PROMPT. Set down every entry again word for word, please, but skip the pictures.
— Start of DATA FOR THIS EXERCISE —
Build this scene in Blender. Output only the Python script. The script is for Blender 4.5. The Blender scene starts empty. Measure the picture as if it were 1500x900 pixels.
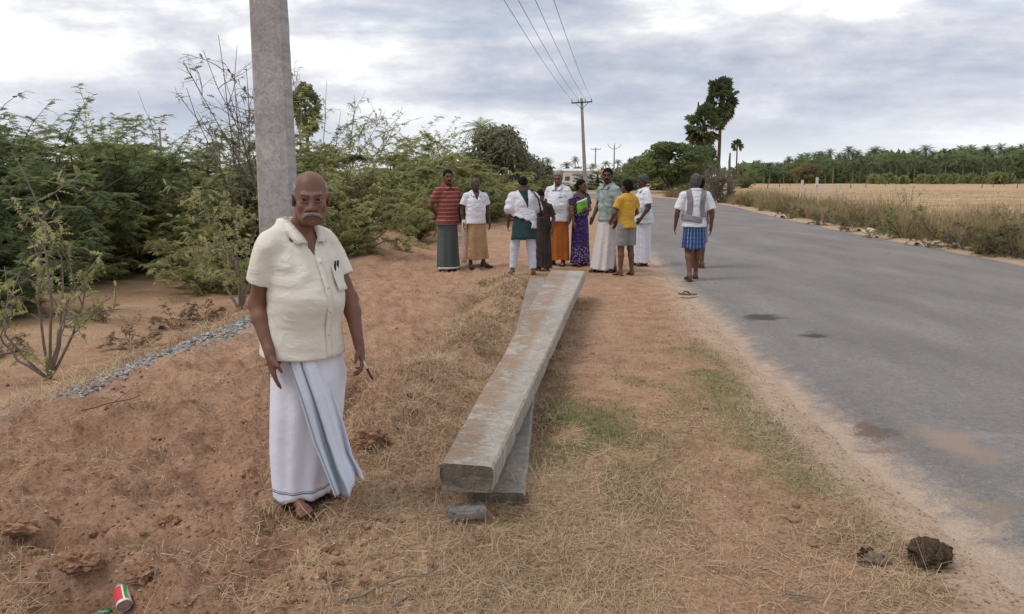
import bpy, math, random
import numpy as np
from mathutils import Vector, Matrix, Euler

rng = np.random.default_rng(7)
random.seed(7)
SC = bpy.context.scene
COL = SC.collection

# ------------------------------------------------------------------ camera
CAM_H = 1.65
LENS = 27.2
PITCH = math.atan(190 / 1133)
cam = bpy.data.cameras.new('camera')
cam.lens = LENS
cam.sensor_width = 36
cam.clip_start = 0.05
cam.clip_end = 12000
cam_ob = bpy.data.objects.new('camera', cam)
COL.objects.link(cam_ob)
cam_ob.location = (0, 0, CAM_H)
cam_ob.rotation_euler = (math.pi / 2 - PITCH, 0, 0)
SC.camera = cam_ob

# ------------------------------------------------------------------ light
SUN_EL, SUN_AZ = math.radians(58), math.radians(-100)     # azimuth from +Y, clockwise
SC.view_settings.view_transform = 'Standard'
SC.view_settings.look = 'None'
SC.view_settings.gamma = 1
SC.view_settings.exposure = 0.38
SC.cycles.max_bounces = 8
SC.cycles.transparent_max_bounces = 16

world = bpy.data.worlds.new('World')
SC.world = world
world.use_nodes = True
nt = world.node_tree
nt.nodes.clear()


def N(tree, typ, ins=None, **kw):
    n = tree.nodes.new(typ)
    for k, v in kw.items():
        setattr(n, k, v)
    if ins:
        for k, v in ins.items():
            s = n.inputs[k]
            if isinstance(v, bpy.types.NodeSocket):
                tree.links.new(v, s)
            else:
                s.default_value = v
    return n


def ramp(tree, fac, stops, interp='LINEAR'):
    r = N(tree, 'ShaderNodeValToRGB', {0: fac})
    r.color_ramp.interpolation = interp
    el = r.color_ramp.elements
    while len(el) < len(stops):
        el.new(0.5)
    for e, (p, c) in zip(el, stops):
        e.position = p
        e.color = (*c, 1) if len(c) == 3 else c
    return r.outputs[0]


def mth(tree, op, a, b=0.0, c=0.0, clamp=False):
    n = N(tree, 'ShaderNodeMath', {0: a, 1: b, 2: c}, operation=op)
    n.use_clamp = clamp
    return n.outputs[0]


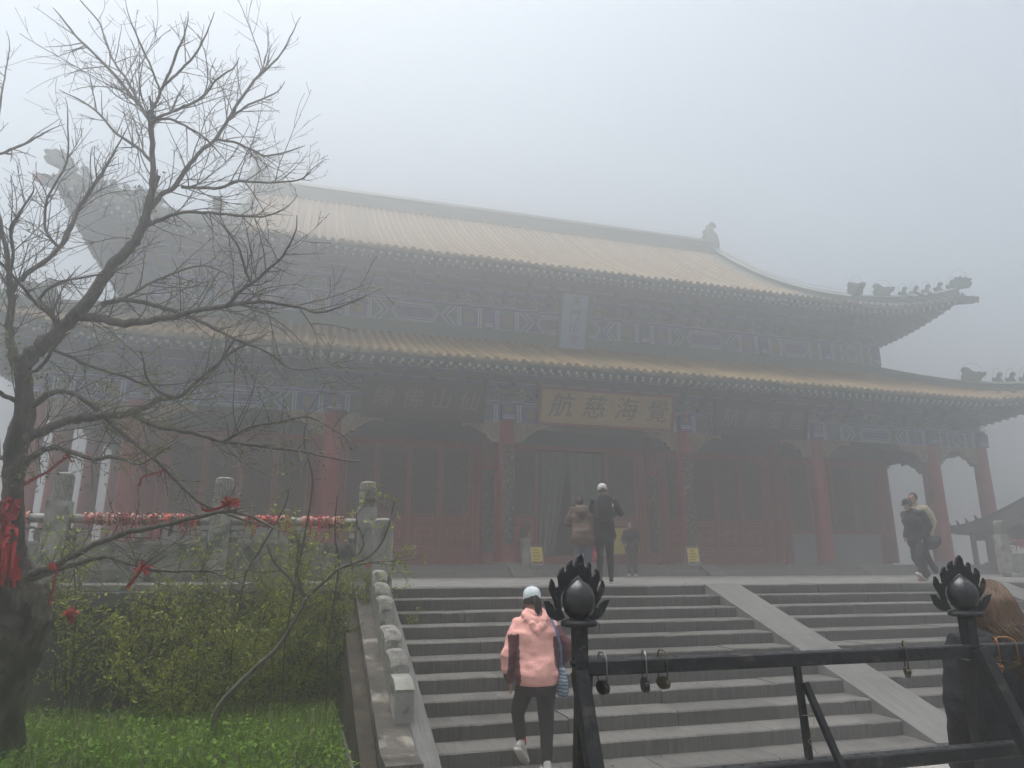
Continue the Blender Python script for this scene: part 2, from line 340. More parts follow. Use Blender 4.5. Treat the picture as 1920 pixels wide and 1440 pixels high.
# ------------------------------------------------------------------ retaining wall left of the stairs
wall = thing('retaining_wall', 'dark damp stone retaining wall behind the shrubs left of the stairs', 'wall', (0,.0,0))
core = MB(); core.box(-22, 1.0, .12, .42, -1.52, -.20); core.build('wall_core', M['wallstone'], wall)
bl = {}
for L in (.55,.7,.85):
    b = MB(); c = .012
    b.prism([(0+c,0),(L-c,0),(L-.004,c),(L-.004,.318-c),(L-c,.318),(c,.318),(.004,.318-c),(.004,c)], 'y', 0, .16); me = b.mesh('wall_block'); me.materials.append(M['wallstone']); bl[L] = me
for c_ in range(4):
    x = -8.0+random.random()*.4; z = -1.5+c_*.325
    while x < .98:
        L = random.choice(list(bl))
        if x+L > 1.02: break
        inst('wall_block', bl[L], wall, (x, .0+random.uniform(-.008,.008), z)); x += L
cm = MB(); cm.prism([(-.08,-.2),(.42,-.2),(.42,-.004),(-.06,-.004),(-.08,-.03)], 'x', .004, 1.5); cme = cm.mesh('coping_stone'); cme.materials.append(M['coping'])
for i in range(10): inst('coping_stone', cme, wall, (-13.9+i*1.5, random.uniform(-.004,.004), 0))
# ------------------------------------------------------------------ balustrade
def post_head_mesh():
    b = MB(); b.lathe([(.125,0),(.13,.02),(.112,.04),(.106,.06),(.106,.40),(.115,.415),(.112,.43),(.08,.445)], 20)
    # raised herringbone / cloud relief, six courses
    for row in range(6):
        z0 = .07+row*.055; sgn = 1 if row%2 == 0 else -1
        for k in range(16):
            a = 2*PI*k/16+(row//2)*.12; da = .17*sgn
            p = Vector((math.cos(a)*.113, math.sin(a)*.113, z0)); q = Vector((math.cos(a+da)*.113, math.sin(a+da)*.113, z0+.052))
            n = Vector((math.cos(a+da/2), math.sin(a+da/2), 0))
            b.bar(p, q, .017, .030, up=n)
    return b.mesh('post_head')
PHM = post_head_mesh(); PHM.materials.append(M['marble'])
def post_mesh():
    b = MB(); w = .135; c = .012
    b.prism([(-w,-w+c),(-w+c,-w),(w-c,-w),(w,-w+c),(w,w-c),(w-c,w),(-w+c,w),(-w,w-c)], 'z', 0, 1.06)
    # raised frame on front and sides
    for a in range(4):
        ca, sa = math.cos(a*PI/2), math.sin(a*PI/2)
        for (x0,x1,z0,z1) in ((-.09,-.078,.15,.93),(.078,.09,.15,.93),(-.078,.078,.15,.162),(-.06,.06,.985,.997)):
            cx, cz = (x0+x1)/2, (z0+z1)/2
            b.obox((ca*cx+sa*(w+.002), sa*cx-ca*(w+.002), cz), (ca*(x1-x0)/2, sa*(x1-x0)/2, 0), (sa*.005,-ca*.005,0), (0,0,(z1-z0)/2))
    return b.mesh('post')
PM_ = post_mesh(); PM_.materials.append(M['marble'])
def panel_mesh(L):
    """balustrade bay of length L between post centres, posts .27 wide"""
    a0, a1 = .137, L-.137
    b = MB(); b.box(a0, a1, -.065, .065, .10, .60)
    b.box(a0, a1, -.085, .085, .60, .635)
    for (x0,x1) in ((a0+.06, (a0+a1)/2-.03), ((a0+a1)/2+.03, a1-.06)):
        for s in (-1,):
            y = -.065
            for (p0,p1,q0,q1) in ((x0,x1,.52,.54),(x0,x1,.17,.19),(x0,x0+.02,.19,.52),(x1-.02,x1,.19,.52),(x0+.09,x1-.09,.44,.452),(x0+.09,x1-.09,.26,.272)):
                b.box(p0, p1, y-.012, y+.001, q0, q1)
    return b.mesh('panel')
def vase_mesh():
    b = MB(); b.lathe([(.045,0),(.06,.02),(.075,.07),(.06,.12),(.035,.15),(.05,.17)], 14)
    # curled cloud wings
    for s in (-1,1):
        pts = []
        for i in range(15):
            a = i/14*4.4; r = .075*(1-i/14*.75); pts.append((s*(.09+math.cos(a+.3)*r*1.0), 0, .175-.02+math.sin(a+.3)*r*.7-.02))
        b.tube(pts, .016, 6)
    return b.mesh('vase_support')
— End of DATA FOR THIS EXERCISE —
RESULT OF THE EXERCISE.
Build this scene in Blender. Output only the Python script. The script is for Blender 4.5. The Blender scene starts empty. Measure the picture as if it were 1500x900 pixels.
import bpy, math, random
import numpy as np
from mathutils import Vector, Matrix, Euler

rng = np.random.default_rng(7)
random.seed(7)
SC = bpy.context.scene
COL = SC.collection

# ------------------------------------------------------------------ camera
CAM_H = 1.65
LENS = 27.2
PITCH = math.atan(190 / 1133)
cam = bpy.data.cameras.new('camera')
cam.lens = LENS
cam.sensor_width = 36
cam.clip_start = 0.05
cam.clip_end = 12000
cam_ob = bpy.data.objects.new('camera', cam)
COL.objects.link(cam_ob)
cam_ob.location = (0, 0, CAM_H)
cam_ob.rotation_euler = (math.pi / 2 - PITCH, 0, 0)
SC.camera = cam_ob

# ------------------------------------------------------------------ light
SUN_EL, SUN_AZ = math.radians(58), math.radians(-100)     # azimuth from +Y, clockwise
SC.view_settings.view_transform = 'Standard'
SC.view_settings.look = 'None'
SC.view_settings.gamma = 1
SC.view_settings.exposure = 0.38
SC.cycles.max_bounces = 8
SC.cycles.transparent_max_bounces = 16

world = bpy.data.worlds.new('World')
SC.world = world
world.use_nodes = True
nt = world.node_tree
nt.nodes.clear()


def N(tree, typ, ins=None, **kw):
    n = tree.nodes.new(typ)
    for k, v in kw.items():
        setattr(n, k, v)
    if ins:
        for k, v in ins.items():
            s = n.inputs[k]
            if isinstance(v, bpy.types.NodeSocket):
                tree.links.new(v, s)
            else:
                s.default_value = v
    return n


def ramp(tree, fac, stops, interp='LINEAR'):
    r = N(tree, 'ShaderNodeValToRGB', {0: fac})
    r.color_ramp.interpolation = interp
    el = r.color_ramp.elements
    while len(el) < len(stops):
        el.new(0.5)
    for e, (p, c) in zip(el, stops):
        e.position = p
        e.color = (*c, 1) if len(c) == 3 else c
    return r.outputs[0]


def mth(tree, op, a, b=0.0, c=0.0, clamp=False):
    n = N(tree, 'ShaderNodeMath', {0: a, 1: b, 2: c}, operation=op)
    n.use_clamp = clamp
    return n.outputs[0]


Continue the Blender Python script for this scene: part 2, from line 340. More parts follow. Use Blender 4.5. Treat the picture as 1920 pixels wide and 1440 pixels high.
# ------------------------------------------------------------------ retaining wall left of the stairs
wall = thing('retaining_wall', 'dark damp stone retaining wall behind the shrubs left of the stairs', 'wall', (0,.0,0))
core = MB(); core.box(-22, 1.0, .12, .42, -1.52, -.20); core.build('wall_core', M['wallstone'], wall)
bl = {}
for L in (.55,.7,.85):
    b = MB(); c = .012
    b.prism([(0+c,0),(L-c,0),(L-.004,c),(L-.004,.318-c),(L-c,.318),(c,.318),(.004,.318-c),(.004,c)], 'y', 0, .16); me = b.mesh('wall_block'); me.materials.append(M['wallstone']); bl[L] = me
for c_ in range(4):
    x = -8.0+random.random()*.4; z = -1.5+c_*.325
    while x < .98:
        L = random.choice(list(bl))
        if x+L > 1.02: break
        inst('wall_block', bl[L], wall, (x, .0+random.uniform(-.008,.008), z)); x += L
cm = MB(); cm.prism([(-.08,-.2),(.42,-.2),(.42,-.004),(-.06,-.004),(-.08,-.03)], 'x', .004, 1.5); cme = cm.mesh('coping_stone'); cme.materials.append(M['coping'])
for i in range(10): inst('coping_stone', cme, wall, (-13.9+i*1.5, random.uniform(-.004,.004), 0))
# ------------------------------------------------------------------ balustrade
def post_head_mesh():
    b = MB(); b.lathe([(.125,0),(.13,.02),(.112,.04),(.106,.06),(.106,.40),(.115,.415),(.112,.43),(.08,.445)], 20)
    # raised herringbone / cloud relief, six courses
    for row in range(6):
        z0 = .07+row*.055; sgn = 1 if row%2 == 0 else -1
        for k in range(16):
            a = 2*PI*k/16+(row//2)*.12; da = .17*sgn
            p = Vector((math.cos(a)*.113, math.sin(a)*.113, z0)); q = Vector((math.cos(a+da)*.113, math.sin(a+da)*.113, z0+.052))
            n = Vector((math.cos(a+da/2), math.sin(a+da/2), 0))
            b.bar(p, q, .017, .030, up=n)
    return b.mesh('post_head')
PHM = post_head_mesh(); PHM.materials.append(M['marble'])
def post_mesh():
    b = MB(); w = .135; c = .012
    b.prism([(-w,-w+c),(-w+c,-w),(w-c,-w),(w,-w+c),(w,w-c),(w-c,w),(-w+c,w),(-w,w-c)], 'z', 0, 1.06)
    # raised frame on front and sides
    for a in range(4):
        ca, sa = math.cos(a*PI/2), math.sin(a*PI/2)
        for (x0,x1,z0,z1) in ((-.09,-.078,.15,.93),(.078,.09,.15,.93),(-.078,.078,.15,.162),(-.06,.06,.985,.997)):
            cx, cz = (x0+x1)/2, (z0+z1)/2
            b.obox((ca*cx+sa*(w+.002), sa*cx-ca*(w+.002), cz), (ca*(x1-x0)/2, sa*(x1-x0)/2, 0), (sa*.005,-ca*.005,0), (0,0,(z1-z0)/2))
    return b.mesh('post')
PM_ = post_mesh(); PM_.materials.append(M['marble'])
def panel_mesh(L):
    """balustrade bay of length L between post centres, posts .27 wide"""
    a0, a1 = .137, L-.137
    b = MB(); b.box(a0, a1, -.065, .065, .10, .60)
    b.box(a0, a1, -.085, .085, .60, .635)
    for (x0,x1) in ((a0+.06, (a0+a1)/2-.03), ((a0+a1)/2+.03, a1-.06)):
        for s in (-1,):
            y = -.065
            for (p0,p1,q0,q1) in ((x0,x1,.52,.54),(x0,x1,.17,.19),(x0,x0+.02,.19,.52),(x1-.02,x1,.19,.52),(x0+.09,x1-.09,.44,.452),(x0+.09,x1-.09,.26,.272)):
                b.box(p0, p1, y-.012, y+.001, q0, q1)
    return b.mesh('panel')
def vase_mesh():
    b = MB(); b.lathe([(.045,0),(.06,.02),(.075,.07),(.06,.12),(.035,.15),(.05,.17)], 14)
    # curled cloud wings
    for s in (-1,1):
        pts = []
        for i in range(15):
            a = i/14*4.4; r = .075*(1-i/14*.75); pts.append((s*(.09+math.cos(a+.3)*r*1.0), 0, .175-.02+math.sin(a+.3)*r*.7-.02))
        b.tube(pts, .016, 6)
    return b.mesh('vase_support')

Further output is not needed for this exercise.